For now, while the weather is warm, a pair of mongoose lemurs are happily scampering up tall pine trees dominating a small island at the Lehigh Valley Zoo in Schnecksville, Lehigh County.
They are Abby, a 5-year-old female who came to the Lehigh Valley from the Sacramento Zoo, and Mico, a 6-year-old male from the Duke Lemur Center in North Carolina. The little balls of fluff weigh only a couple pounds each and have exceedingly long tails. Mico has a red beard and Abby a white one.
They’ll be moving in the fall and starting a family, the zoo hopes. Zoo officials just announced plans for the construction of Habitat Madagascar, an exhibit that amounts to a honeymoon suite, for the potential breeding pair, and later a nursery.

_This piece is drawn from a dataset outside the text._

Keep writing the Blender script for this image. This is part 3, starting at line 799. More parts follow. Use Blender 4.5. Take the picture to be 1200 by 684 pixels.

The lemurs will share a new indoor/outdoor living space on the 29-acre zoo grounds in North Whitehall Township in an area that will mark the beginning of a proposed Africa section.
Amanda Shurr, zoo president and CEO, said groundbreaking for the new habitat will occur this summer with completion of the indoor exhibit expected in the fall and a grand opening for the finished project next spring.
Joining the lemurs in their new quarters will be some African leopard tortoises from Madagascar.
“Both species are considered critically endangered,” Shurr said, and the new exhibit will provide a year-round home for them. They’ll be outside in the warmer months and inside when temperatures drop, allowing guests to visit them in all seasons.